EXERCISE AIM - No pictures belong in the copy; return exactly the lines from the one with "What Blender Python" through the one with "return (c[0]*k, c[1]*k, c[2]*k, 1.0)", both ends included, and nothing else.

DATA FOR THIS EXERCISE -

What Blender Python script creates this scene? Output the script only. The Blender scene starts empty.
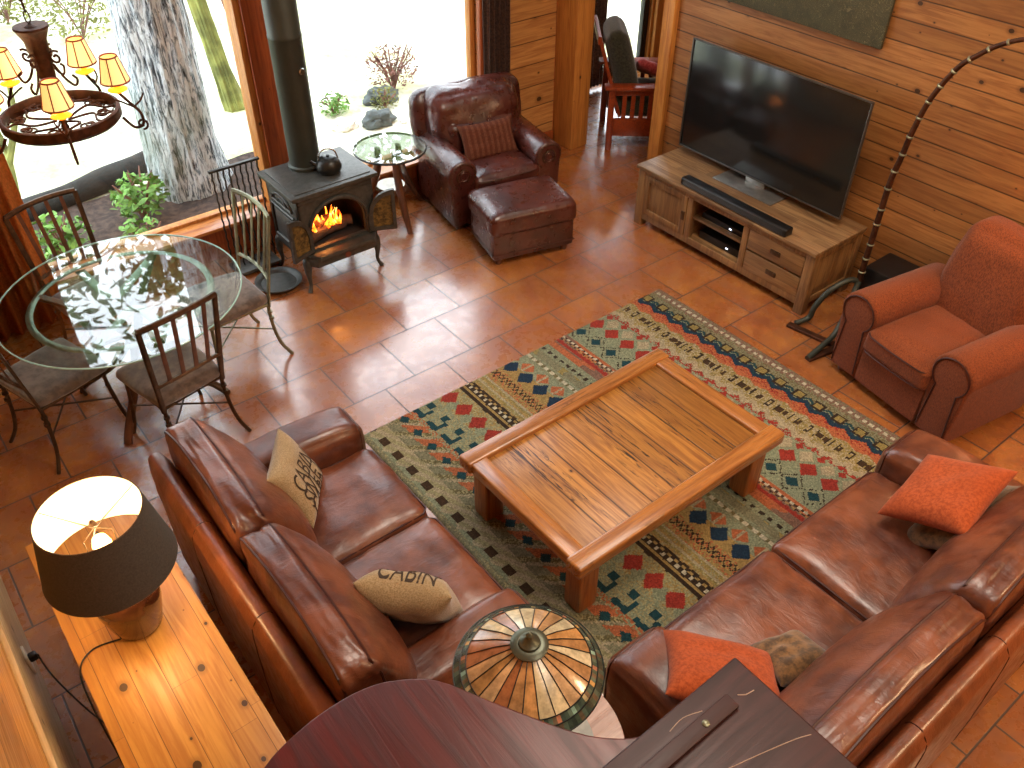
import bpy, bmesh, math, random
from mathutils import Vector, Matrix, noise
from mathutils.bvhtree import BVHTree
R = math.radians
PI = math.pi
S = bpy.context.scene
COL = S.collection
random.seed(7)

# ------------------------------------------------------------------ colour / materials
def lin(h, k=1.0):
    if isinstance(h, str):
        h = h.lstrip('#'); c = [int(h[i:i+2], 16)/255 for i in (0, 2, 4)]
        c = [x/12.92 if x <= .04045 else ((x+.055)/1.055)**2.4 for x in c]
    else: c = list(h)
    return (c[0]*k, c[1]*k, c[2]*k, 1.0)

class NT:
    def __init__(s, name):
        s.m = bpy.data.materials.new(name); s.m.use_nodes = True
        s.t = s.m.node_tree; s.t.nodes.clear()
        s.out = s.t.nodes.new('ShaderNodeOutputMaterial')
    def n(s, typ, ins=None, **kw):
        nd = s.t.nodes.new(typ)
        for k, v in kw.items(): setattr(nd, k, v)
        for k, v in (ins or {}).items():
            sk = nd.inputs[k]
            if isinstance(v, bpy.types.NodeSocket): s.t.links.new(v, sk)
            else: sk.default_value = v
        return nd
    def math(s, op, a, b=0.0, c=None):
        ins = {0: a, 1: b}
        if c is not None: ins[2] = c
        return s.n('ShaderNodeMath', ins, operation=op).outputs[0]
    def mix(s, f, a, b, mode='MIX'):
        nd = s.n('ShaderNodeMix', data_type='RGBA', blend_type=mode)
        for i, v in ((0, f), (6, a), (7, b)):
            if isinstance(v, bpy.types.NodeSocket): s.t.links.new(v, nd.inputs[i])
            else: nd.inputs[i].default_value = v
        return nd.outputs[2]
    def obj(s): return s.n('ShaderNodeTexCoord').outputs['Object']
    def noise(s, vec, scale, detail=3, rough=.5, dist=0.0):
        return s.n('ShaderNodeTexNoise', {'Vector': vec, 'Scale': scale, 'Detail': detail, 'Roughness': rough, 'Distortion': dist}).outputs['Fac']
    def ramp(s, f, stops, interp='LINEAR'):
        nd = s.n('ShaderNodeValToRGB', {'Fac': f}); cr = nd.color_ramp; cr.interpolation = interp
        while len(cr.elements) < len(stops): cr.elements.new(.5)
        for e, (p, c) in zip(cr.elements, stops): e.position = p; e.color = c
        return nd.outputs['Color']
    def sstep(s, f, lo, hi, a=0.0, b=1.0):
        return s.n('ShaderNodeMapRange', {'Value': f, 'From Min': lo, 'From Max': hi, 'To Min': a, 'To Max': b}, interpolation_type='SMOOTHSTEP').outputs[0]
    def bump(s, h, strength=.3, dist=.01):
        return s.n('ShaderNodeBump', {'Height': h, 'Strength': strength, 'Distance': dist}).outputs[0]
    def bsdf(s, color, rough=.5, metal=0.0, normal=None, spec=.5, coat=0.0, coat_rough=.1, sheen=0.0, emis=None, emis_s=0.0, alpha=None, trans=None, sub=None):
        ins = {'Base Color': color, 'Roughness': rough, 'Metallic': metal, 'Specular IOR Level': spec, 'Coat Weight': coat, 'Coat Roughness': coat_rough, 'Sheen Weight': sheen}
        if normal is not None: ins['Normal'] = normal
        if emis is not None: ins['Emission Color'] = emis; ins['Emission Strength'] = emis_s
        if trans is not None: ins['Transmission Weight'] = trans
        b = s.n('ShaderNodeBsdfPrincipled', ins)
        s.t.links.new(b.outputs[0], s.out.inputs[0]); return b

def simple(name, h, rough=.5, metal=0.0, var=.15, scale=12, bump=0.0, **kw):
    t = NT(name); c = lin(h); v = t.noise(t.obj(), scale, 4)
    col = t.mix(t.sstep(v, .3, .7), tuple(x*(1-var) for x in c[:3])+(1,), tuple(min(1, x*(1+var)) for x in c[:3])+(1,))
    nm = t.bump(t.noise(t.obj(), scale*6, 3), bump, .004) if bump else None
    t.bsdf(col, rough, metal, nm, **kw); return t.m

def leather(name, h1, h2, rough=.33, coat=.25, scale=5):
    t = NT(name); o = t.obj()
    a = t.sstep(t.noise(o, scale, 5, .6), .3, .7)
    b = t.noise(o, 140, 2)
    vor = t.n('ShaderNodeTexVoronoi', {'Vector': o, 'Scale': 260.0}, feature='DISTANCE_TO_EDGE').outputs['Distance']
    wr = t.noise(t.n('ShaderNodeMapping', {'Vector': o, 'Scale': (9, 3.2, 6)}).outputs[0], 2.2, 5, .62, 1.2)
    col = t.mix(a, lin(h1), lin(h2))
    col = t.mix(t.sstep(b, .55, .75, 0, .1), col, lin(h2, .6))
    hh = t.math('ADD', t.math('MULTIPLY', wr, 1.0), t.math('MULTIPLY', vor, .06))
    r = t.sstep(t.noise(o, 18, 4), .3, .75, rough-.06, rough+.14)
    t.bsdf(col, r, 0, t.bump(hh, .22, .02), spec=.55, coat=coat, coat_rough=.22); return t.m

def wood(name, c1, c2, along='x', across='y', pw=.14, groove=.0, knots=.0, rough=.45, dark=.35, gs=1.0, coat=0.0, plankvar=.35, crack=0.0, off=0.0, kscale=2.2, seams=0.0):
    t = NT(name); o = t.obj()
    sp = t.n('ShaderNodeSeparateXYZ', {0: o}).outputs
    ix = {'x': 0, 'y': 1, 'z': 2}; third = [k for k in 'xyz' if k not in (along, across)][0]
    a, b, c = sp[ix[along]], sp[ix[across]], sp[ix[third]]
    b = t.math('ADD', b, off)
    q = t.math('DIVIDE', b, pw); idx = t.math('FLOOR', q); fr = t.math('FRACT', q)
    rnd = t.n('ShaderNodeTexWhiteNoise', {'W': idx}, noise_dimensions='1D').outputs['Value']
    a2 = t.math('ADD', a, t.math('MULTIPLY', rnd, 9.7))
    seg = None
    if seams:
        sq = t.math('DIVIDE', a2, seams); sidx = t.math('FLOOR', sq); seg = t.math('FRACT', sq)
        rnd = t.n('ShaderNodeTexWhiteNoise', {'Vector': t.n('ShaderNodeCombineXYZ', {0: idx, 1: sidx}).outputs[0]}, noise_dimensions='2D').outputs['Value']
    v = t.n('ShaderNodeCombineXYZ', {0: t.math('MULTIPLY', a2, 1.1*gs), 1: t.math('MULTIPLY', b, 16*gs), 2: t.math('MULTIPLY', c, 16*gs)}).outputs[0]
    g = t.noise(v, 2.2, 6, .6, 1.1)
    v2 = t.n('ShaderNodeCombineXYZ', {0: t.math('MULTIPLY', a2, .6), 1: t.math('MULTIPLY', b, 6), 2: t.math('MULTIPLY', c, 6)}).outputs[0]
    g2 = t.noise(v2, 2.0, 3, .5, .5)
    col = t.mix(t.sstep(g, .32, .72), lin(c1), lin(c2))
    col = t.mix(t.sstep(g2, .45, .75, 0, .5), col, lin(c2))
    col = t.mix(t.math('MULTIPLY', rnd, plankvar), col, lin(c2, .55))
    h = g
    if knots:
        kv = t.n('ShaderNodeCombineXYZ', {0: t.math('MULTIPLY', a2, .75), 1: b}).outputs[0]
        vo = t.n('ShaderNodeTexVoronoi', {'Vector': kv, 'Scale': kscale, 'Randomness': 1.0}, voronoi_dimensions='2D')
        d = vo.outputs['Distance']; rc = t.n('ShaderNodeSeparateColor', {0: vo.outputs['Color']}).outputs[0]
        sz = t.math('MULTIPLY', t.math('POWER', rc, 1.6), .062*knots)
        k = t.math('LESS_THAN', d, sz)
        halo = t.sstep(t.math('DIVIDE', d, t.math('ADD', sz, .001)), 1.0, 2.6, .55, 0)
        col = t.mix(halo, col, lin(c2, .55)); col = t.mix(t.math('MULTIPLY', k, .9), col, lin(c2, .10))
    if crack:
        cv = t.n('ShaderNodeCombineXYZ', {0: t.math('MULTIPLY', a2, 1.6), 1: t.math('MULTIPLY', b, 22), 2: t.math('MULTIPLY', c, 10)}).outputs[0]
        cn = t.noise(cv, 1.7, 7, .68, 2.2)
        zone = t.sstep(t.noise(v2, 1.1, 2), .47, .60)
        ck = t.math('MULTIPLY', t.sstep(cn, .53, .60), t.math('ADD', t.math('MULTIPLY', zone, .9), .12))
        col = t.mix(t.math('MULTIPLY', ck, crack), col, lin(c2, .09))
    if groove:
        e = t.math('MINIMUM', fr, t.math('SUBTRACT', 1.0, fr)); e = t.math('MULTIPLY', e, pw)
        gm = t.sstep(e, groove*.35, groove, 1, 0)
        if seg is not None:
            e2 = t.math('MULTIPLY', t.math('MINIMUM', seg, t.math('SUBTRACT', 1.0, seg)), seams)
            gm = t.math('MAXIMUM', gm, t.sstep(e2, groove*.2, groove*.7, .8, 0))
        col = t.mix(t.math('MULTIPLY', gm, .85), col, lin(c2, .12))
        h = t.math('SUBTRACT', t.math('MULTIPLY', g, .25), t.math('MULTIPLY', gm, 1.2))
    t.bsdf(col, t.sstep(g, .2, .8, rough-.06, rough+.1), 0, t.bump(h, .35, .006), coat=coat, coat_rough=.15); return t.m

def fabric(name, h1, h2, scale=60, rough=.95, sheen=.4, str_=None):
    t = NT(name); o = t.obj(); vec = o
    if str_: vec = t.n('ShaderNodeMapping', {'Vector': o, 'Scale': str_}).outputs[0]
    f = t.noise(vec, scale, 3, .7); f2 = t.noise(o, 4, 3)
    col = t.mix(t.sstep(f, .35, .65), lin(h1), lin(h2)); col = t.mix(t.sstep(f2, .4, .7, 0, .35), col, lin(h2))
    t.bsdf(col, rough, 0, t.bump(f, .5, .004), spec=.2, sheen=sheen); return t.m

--

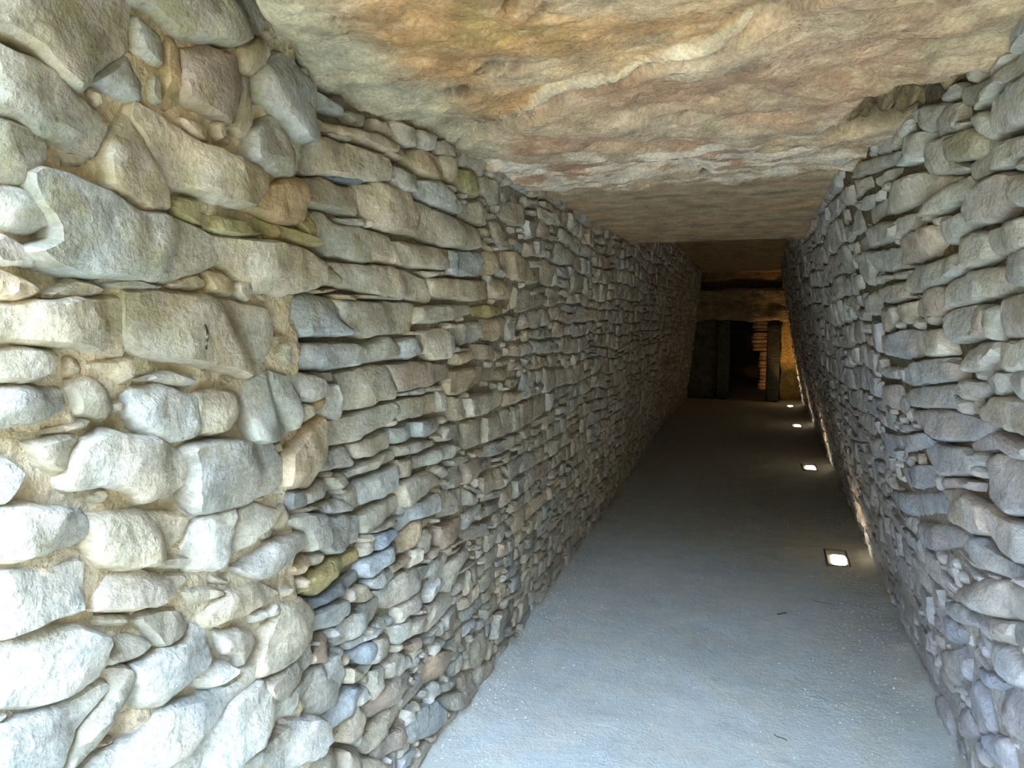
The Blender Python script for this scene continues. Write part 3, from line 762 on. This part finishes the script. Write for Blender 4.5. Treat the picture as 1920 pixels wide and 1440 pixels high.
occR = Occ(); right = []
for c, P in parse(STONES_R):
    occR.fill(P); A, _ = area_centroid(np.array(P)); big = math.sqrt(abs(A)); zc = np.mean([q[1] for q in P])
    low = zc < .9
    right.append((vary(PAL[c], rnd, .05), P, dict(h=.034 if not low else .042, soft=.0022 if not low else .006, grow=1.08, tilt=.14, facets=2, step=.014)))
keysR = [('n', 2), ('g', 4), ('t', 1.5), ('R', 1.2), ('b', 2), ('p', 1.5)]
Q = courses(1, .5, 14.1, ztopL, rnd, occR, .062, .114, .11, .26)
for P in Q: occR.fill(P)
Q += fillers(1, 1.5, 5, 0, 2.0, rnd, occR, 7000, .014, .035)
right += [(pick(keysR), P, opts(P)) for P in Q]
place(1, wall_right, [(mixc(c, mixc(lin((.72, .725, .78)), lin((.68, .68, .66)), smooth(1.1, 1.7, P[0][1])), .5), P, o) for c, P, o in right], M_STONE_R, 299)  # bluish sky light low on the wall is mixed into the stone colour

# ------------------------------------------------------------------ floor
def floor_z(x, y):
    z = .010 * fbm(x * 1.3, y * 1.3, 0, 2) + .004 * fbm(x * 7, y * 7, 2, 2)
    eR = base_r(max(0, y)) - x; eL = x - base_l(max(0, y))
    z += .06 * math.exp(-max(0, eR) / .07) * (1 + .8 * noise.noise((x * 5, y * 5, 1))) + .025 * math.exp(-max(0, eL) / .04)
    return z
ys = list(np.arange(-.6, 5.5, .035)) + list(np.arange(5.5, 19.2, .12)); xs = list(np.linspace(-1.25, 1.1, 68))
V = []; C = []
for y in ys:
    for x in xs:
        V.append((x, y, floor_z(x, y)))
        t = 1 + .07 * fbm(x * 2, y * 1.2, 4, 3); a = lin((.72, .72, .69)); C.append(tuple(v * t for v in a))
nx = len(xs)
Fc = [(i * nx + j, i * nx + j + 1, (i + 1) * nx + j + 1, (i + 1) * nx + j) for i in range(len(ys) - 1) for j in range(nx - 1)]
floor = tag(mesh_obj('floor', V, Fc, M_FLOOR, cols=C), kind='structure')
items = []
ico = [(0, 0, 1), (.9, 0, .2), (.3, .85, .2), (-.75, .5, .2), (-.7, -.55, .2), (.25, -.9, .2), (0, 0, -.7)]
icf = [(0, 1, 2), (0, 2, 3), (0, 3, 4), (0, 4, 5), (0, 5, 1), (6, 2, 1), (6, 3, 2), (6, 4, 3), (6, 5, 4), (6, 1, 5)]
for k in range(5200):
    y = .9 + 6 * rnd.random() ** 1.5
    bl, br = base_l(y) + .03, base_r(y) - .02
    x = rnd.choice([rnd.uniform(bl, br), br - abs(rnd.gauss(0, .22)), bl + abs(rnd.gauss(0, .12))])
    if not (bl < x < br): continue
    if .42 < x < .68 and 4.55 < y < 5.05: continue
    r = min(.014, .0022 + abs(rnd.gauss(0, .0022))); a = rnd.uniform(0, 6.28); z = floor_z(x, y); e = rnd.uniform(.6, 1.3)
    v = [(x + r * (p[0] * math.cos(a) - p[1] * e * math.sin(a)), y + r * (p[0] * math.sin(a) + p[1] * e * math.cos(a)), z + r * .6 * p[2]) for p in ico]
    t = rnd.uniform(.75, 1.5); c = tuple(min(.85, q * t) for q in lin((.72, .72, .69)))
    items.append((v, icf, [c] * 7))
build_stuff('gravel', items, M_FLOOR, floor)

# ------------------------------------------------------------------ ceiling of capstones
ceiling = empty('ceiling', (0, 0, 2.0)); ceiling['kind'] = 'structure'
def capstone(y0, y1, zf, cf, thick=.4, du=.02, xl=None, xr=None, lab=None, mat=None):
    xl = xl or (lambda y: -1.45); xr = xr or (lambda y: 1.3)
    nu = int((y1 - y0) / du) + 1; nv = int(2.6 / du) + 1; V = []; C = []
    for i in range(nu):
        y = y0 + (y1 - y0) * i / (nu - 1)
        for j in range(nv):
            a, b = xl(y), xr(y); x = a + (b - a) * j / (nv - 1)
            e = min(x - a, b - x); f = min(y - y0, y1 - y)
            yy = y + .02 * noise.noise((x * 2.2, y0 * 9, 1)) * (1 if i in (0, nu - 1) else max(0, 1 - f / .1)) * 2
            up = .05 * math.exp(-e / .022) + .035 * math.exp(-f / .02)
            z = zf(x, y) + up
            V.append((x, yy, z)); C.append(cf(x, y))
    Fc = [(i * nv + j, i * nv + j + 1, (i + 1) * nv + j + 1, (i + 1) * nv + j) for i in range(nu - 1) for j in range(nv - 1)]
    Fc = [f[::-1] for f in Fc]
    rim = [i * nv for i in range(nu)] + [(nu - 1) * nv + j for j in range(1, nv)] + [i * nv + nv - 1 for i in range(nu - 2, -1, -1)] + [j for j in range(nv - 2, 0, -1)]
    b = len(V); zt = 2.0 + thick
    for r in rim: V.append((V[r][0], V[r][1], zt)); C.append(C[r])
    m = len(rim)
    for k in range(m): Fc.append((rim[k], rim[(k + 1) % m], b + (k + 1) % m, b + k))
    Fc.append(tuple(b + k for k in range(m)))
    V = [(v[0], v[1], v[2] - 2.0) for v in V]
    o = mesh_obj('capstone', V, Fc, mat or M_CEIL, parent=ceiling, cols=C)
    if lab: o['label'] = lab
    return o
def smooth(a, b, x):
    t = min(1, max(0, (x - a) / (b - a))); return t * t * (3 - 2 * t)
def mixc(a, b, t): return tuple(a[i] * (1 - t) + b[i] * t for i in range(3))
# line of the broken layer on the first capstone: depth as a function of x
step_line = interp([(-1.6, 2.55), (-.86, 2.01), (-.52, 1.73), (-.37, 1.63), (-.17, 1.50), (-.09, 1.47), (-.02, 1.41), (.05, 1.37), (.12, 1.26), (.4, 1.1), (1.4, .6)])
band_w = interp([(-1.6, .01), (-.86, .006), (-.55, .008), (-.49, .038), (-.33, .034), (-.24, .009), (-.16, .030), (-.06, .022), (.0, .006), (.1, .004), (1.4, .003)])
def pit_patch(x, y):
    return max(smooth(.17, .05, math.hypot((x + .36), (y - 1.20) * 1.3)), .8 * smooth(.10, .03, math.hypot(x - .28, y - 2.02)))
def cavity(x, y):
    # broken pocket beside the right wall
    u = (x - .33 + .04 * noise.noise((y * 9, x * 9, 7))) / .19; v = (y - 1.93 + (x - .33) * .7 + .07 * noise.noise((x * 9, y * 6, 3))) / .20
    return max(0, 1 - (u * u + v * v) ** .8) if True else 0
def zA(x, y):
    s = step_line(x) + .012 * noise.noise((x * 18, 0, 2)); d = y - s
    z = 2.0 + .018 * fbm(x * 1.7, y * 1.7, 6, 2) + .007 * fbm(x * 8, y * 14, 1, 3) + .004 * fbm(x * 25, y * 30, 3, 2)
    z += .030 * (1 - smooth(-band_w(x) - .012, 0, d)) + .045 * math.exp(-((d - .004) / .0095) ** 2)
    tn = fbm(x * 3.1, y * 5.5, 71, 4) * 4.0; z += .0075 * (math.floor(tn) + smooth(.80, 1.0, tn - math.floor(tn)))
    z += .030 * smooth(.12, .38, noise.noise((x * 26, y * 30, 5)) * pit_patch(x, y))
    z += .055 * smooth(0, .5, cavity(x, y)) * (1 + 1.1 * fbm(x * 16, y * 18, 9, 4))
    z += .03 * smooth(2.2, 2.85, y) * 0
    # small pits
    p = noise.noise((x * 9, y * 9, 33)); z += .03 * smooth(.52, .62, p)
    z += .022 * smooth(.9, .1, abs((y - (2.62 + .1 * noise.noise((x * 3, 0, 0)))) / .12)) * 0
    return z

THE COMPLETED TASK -
What Blender Python script creates this scene? Output the script only. The Blender scene starts empty.
import bpy, bmesh, math, random
from mathutils import Vector, Matrix, noise
from mathutils.bvhtree import BVHTree
R = math.radians
PI = math.pi
S = bpy.context.scene
COL = S.collection
random.seed(7)

# ------------------------------------------------------------------ colour / materials
def lin(h, k=1.0):
    if isinstance(h, str):
        h = h.lstrip('#'); c = [int(h[i:i+2], 16)/255 for i in (0, 2, 4)]
        c = [x/12.92 if x <= .04045 else ((x+.055)/1.055)**2.4 for x in c]
    else: c = list(h)
    return (c[0]*k, c[1]*k, c[2]*k, 1.0)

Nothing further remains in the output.